On Behalf of | Oct 3, 2018 | Divorce

A growing number of older Americans in Kentucky and across the country are choosing to end their marriages. While divorce rates have held steady or even declined across the American population as a whole, “gray divorce” rates have doubled since 1990 for people age 50 and older. As is the case for younger couples, divorce is more likely when a couple is married for a second time or when they have only been together for a few years. However, many older couples divorcing have been together for many years or even decades.
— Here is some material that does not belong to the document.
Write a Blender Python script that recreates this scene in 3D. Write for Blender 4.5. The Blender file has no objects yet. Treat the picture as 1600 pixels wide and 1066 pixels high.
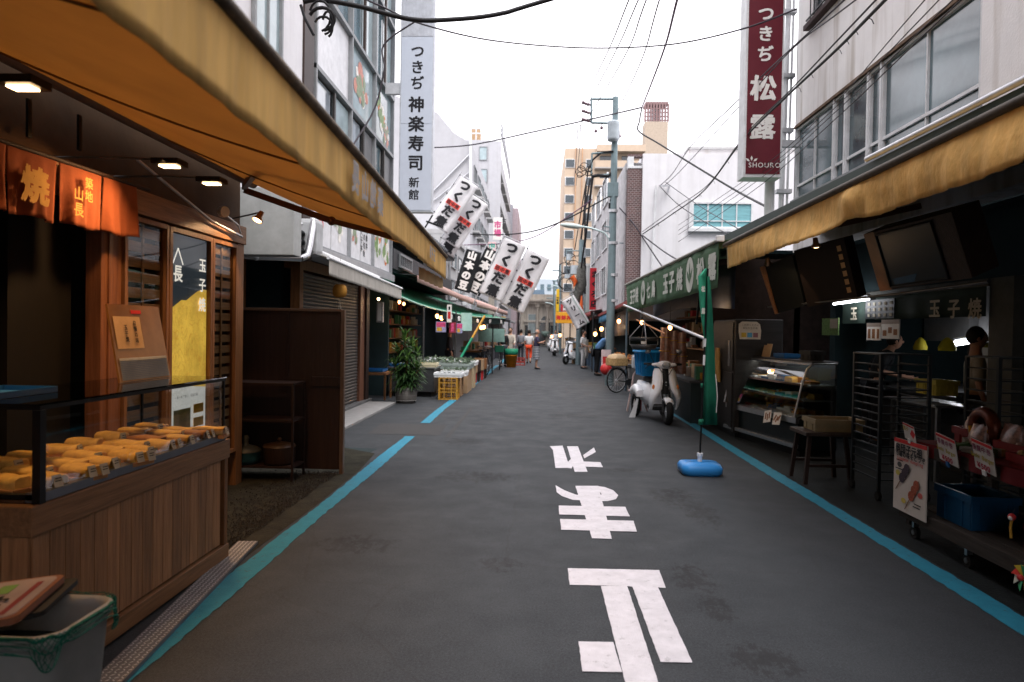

The financial implications of divorce can be particularly significant for people at or approaching retirement age. The division of retirement funds can be one of the more complex parts of any divorce, and the effect is magnified when both parties will have little time to recover from the changes that accompany asset division. However, financial planning during divorce negotiations and after the end of the marriage can help people to enjoy a successful retirement after the end of their marriage.

During the negotiations over property division, it can be important to keep life insurance in mind. When one partner is a lower earner and will receive spousal support, it may be worth negotiating to establish a life insurance policy for which the former spouse is named as the beneficiary. This helps to provide a level of financial security. In addition, tax consequences for both parties can be considered when dividing different kinds of accounts, especially those with pre-tax funds such as an IRA.

Financial aspects of the end of a marriage may weigh heavily on the mind of people who divorce later in life. A family law attorney might provide guidance and representation throughout the process, including representing a client through negotiations to achieve a fair settlement on issues including spousal support and property division.